● **Required task**
Open with the line that has "Build this scene in Blender."; close with the line that has "math.sin(.3566)]) * D". Retype those lines exactly, images excluded.

● **Dataset**
■ ■ ■ ■

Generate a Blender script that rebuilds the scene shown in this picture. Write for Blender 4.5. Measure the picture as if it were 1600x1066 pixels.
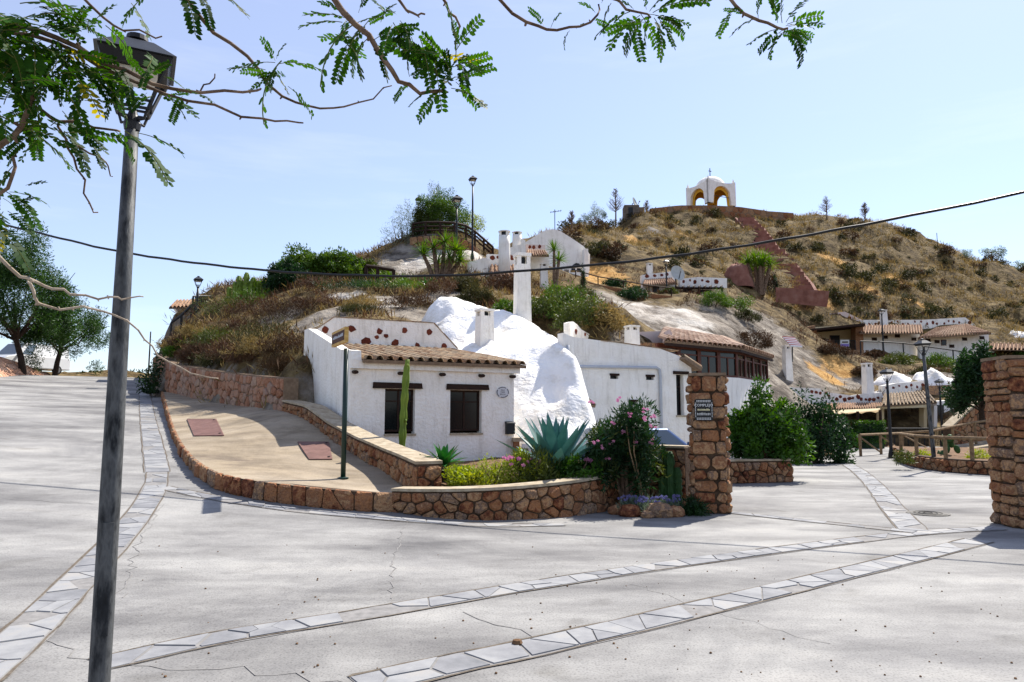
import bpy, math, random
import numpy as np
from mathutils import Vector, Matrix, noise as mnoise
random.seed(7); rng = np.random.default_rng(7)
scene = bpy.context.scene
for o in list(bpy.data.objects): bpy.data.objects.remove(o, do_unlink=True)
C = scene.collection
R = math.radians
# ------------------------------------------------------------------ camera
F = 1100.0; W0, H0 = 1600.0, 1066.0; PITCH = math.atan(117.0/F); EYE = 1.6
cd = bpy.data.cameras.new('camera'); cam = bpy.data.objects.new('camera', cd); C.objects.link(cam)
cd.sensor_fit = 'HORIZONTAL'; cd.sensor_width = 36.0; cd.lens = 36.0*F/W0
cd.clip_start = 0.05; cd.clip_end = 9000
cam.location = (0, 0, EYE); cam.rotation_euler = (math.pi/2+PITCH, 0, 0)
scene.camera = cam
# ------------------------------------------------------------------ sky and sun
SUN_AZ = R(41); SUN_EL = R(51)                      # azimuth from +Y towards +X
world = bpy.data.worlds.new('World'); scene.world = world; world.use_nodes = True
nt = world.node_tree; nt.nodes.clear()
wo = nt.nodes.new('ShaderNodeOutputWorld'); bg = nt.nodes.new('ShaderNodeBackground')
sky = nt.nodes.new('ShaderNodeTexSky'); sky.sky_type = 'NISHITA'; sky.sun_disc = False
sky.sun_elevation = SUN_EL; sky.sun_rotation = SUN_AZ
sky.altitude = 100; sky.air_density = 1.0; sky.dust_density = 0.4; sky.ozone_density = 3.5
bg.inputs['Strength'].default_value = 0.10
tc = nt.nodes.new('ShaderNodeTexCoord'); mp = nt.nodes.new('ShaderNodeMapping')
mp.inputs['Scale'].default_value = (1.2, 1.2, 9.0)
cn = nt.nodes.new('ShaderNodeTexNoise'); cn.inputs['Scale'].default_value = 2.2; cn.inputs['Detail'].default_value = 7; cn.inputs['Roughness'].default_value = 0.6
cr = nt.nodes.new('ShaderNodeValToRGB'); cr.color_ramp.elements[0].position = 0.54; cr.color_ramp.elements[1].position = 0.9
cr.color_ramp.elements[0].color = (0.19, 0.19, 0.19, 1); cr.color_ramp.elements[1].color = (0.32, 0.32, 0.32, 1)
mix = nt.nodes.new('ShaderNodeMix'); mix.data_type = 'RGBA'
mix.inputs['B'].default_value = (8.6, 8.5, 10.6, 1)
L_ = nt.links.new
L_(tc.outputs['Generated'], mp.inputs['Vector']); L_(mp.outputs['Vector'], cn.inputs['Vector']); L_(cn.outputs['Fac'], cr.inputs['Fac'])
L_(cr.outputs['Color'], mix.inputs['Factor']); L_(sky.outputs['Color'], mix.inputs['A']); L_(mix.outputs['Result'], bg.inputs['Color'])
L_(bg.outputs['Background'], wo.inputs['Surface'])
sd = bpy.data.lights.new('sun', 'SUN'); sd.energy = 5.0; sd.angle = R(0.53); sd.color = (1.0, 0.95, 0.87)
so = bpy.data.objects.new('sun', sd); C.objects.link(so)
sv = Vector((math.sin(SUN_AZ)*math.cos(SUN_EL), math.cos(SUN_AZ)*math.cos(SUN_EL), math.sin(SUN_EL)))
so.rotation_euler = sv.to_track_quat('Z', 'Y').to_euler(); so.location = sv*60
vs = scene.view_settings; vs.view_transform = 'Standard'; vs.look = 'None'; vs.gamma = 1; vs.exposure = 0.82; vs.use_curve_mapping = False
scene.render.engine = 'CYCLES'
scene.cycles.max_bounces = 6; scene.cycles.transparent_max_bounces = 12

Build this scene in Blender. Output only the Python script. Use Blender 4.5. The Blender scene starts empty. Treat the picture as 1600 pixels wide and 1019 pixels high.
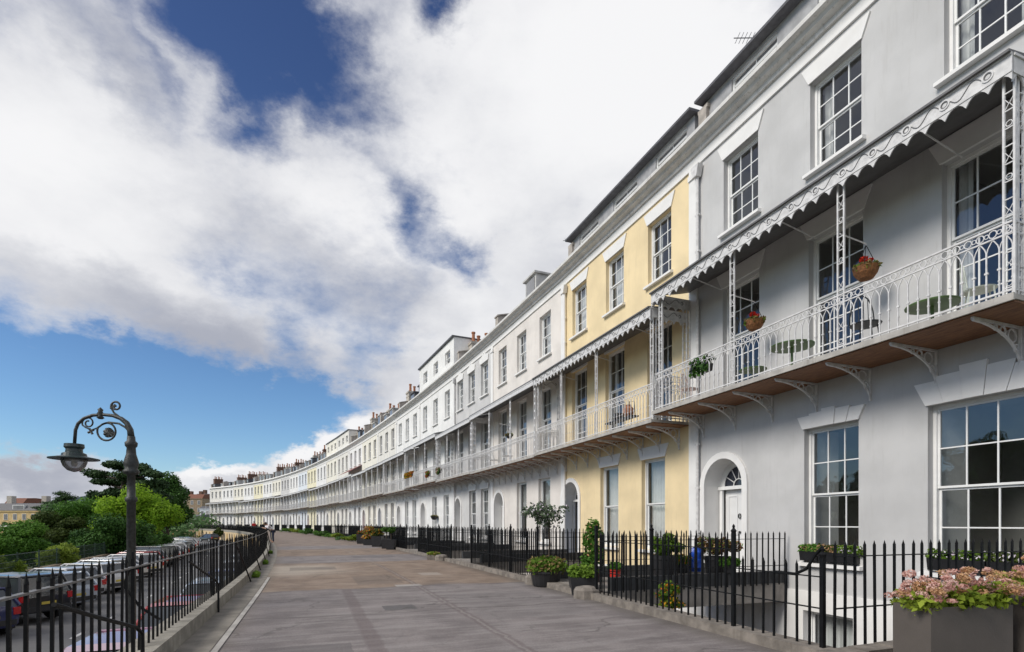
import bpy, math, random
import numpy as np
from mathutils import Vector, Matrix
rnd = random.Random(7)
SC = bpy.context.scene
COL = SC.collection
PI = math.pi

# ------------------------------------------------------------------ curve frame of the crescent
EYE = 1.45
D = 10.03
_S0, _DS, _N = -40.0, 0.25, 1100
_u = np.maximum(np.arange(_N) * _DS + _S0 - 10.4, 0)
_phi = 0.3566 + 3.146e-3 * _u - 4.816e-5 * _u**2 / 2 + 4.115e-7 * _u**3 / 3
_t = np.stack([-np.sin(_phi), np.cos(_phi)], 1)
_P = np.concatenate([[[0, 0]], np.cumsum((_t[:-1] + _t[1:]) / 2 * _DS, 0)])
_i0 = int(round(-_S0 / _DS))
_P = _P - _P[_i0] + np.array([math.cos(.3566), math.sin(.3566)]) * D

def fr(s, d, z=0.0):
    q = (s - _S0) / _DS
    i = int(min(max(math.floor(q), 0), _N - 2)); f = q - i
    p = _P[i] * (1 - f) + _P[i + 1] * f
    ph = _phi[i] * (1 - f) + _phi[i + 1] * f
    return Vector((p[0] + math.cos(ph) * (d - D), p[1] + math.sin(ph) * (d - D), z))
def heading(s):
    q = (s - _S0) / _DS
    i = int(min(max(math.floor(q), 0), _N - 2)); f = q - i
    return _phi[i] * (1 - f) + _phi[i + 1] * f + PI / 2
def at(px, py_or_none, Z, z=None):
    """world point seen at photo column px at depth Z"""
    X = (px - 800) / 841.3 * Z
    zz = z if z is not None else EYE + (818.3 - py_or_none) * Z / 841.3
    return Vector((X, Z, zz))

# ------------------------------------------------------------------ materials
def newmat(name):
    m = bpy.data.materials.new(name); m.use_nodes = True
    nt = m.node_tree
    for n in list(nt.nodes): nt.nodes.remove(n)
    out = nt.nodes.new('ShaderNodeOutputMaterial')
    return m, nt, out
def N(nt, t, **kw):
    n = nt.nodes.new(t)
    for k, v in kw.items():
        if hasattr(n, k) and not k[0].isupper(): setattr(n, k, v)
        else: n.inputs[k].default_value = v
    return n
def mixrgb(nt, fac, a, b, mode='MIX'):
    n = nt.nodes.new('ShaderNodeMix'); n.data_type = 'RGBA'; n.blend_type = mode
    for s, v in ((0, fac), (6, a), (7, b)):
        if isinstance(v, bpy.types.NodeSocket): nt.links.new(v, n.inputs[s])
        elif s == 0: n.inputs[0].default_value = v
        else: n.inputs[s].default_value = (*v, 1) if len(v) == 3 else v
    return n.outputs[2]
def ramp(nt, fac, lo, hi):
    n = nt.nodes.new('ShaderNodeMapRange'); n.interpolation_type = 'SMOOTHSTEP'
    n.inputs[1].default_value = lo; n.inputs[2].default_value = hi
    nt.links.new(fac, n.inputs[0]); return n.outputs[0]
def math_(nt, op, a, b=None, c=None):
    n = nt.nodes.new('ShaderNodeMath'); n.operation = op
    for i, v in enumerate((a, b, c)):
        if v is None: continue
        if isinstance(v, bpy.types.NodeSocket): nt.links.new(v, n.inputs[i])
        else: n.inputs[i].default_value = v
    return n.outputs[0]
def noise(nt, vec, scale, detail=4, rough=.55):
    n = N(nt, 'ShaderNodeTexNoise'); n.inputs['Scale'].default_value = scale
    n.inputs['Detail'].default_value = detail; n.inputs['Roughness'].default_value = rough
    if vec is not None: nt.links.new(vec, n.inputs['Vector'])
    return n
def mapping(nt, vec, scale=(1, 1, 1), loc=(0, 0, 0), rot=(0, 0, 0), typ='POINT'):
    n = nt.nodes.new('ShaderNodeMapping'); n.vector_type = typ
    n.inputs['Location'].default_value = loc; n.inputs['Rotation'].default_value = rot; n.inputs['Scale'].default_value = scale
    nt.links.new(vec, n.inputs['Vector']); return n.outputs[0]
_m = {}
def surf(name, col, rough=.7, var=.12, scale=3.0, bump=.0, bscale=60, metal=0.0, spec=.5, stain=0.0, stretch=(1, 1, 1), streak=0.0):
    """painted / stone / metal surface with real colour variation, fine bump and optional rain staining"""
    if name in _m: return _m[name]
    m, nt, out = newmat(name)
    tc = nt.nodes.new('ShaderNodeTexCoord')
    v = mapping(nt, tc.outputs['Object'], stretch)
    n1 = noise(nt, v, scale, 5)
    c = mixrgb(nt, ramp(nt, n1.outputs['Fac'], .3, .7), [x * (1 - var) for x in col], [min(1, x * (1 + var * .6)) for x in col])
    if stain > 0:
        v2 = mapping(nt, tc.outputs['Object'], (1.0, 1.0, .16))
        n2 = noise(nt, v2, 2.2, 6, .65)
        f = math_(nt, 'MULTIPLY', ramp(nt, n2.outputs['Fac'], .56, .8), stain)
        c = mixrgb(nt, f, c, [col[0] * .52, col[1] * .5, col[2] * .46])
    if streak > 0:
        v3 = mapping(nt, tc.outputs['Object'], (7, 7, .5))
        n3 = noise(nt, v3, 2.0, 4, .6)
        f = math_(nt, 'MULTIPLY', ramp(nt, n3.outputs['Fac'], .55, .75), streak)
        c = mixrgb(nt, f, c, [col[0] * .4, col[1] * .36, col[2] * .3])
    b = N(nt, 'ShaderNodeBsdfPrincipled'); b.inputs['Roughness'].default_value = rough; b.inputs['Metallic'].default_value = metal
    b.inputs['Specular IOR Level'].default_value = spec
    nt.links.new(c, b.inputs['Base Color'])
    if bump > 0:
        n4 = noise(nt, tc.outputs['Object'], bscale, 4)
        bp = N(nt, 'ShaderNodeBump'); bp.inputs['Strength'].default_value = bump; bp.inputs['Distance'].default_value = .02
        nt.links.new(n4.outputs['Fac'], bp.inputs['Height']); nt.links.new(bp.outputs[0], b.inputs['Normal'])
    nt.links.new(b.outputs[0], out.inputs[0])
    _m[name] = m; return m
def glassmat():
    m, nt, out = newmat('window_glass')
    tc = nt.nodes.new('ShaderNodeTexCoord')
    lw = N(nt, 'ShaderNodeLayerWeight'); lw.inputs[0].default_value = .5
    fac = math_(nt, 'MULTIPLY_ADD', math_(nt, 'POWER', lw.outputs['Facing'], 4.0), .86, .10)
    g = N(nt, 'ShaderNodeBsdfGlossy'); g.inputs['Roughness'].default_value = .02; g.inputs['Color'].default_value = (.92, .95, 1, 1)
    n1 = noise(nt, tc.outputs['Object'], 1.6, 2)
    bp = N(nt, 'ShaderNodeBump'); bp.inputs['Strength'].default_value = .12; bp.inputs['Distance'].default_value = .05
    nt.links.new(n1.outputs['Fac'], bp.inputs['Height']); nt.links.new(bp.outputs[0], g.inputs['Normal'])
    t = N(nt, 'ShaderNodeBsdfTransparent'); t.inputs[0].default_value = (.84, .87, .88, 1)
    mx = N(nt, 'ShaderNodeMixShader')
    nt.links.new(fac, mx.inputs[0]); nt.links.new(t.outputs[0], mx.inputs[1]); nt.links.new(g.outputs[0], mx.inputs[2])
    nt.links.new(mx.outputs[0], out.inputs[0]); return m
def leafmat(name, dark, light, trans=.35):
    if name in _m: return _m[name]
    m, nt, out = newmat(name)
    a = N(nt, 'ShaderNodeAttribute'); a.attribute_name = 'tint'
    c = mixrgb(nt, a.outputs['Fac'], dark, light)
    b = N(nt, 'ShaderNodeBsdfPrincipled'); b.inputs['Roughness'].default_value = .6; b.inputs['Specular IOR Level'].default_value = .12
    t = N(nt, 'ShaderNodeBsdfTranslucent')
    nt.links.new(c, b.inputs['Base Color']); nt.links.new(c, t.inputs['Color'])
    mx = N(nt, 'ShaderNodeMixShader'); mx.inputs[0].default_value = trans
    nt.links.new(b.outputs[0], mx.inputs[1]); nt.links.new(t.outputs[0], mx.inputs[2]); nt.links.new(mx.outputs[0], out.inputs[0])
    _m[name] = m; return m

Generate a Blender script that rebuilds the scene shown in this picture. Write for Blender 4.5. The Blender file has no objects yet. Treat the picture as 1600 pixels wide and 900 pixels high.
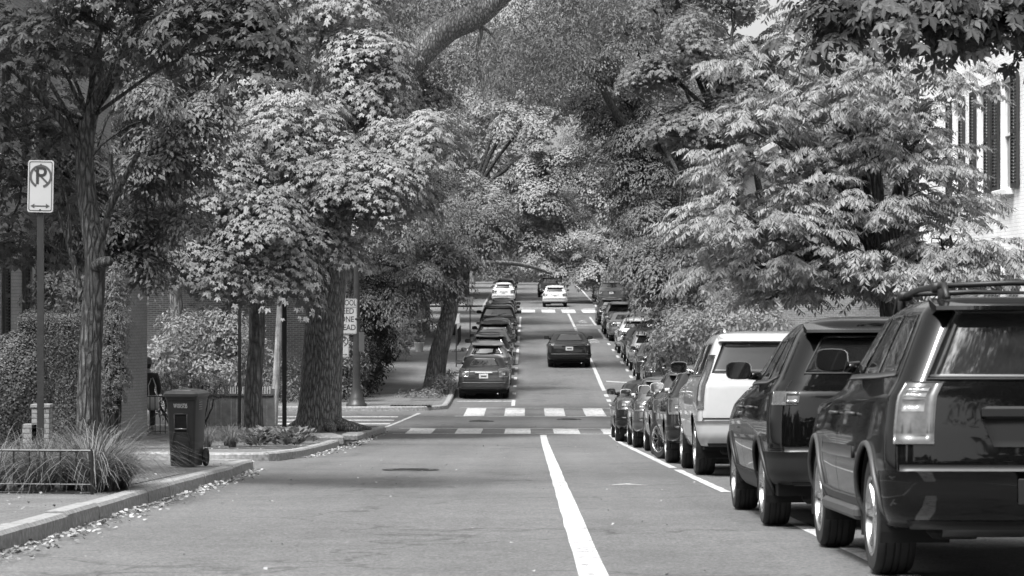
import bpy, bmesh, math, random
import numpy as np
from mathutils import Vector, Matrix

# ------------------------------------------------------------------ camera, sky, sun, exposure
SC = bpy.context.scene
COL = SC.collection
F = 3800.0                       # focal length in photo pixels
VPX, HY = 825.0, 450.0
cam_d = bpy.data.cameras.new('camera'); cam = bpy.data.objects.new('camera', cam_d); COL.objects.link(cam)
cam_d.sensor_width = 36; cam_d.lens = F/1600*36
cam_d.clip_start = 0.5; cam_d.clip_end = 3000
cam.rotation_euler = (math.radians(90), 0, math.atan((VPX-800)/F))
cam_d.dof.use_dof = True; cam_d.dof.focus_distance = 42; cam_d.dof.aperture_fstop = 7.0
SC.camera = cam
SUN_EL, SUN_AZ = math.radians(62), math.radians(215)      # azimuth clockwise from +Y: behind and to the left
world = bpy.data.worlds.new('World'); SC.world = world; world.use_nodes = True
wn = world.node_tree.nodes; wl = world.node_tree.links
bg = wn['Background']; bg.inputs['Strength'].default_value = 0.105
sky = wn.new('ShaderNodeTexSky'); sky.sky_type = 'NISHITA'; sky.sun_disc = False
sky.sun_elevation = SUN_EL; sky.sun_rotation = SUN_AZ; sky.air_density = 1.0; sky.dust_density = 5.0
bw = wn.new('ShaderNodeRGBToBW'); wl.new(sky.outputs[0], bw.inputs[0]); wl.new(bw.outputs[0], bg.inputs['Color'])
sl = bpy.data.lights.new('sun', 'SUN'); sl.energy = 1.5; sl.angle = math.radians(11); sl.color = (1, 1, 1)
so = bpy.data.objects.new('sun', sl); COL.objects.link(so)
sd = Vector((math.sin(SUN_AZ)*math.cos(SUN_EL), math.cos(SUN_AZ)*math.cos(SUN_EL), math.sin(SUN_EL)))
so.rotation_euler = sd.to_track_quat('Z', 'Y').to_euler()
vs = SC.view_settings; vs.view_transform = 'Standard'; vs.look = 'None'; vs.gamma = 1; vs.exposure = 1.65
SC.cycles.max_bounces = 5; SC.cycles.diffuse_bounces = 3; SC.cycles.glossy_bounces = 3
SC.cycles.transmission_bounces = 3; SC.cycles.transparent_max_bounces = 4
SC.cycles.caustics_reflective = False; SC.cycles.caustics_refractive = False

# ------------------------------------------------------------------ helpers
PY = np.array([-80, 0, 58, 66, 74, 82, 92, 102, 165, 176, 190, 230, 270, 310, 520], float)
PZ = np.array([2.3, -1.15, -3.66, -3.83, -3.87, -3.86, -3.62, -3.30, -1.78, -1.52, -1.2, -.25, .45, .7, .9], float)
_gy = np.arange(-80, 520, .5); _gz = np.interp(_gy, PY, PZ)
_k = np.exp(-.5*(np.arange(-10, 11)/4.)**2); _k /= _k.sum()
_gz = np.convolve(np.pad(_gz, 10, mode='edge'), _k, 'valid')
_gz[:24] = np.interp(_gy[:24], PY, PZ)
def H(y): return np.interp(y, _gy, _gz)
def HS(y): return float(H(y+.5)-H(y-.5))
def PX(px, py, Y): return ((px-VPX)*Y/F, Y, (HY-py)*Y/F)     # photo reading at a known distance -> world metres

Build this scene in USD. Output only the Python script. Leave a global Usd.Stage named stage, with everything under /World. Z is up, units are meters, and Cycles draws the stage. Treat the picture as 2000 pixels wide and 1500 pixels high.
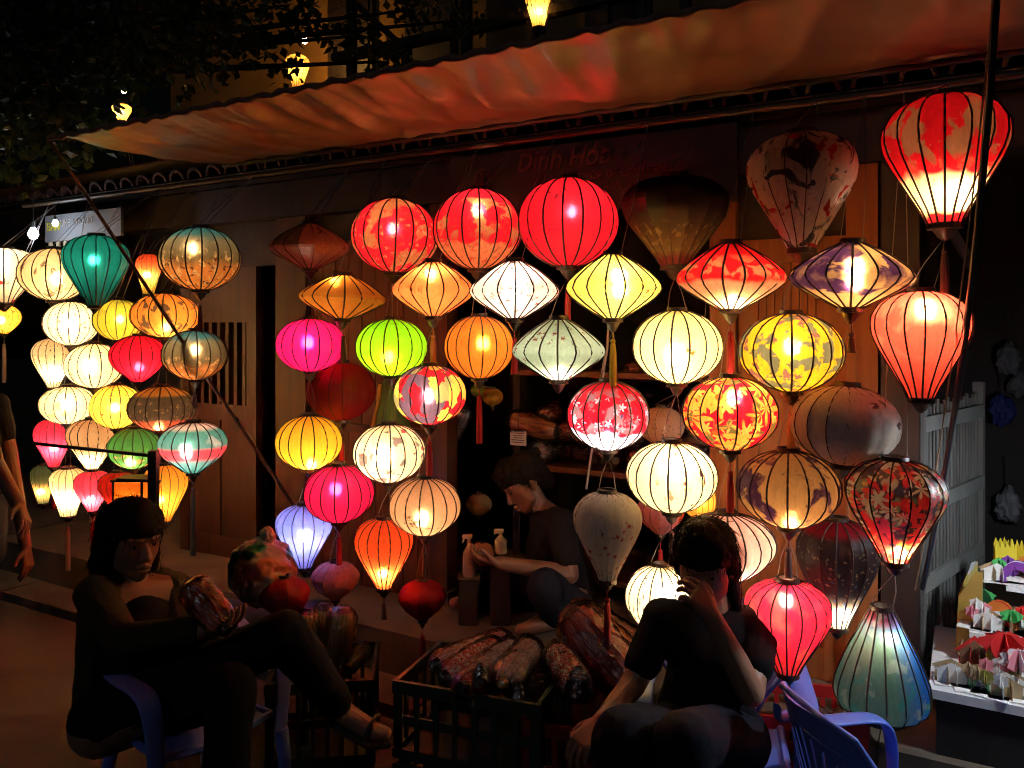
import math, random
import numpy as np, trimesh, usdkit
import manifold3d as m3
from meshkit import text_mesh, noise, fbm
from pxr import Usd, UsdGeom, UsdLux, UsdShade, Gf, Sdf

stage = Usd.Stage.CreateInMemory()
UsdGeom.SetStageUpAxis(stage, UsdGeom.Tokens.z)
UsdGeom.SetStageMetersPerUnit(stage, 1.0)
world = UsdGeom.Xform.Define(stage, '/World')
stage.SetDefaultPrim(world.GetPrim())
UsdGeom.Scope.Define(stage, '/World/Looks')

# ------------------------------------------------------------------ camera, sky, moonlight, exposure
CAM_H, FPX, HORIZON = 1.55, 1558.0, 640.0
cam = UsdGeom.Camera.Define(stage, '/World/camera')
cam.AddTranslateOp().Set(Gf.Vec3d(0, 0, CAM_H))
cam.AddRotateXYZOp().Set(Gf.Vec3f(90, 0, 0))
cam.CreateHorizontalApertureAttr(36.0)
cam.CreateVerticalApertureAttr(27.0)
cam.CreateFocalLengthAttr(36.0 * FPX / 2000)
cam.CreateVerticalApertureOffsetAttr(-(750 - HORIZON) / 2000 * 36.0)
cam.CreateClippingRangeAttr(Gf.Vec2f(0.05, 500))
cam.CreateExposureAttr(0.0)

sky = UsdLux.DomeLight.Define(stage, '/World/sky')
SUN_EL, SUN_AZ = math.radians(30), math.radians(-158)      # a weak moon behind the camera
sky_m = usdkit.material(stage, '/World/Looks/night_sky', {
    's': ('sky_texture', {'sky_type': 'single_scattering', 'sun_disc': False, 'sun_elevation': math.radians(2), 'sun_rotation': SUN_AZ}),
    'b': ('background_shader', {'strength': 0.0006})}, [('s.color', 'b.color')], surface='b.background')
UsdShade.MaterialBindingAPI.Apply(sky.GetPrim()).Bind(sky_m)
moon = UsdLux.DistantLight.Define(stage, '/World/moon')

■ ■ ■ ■

● **Solution below**
Build this scene in Blender. Output only the Python script. Use Blender 4.5. The Blender scene starts empty. Treat the picture as 1600 pixels wide and 1019 pixels high.
import bpy, math, random
import numpy as np
from mathutils import Vector, Matrix
rnd = random.Random(7)
SC = bpy.context.scene
COL = SC.collection
PI = math.pi

# ------------------------------------------------------------------ curve frame of the crescent
EYE = 1.45
D = 10.03
_S0, _DS, _N = -40.0, 0.25, 1100
_u = np.maximum(np.arange(_N) * _DS + _S0 - 10.4, 0)
_phi = 0.3566 + 3.146e-3 * _u - 4.816e-5 * _u**2 / 2 + 4.115e-7 * _u**3 / 3
_t = np.stack([-np.sin(_phi), np.cos(_phi)], 1)
_P = np.concatenate([[[0, 0]], np.cumsum((_t[:-1] + _t[1:]) / 2 * _DS, 0)])
_i0 = int(round(-_S0 / _DS))
_P = _P - _P[_i0] + np.array([math.cos(.3566), math.sin(.3566)]) * D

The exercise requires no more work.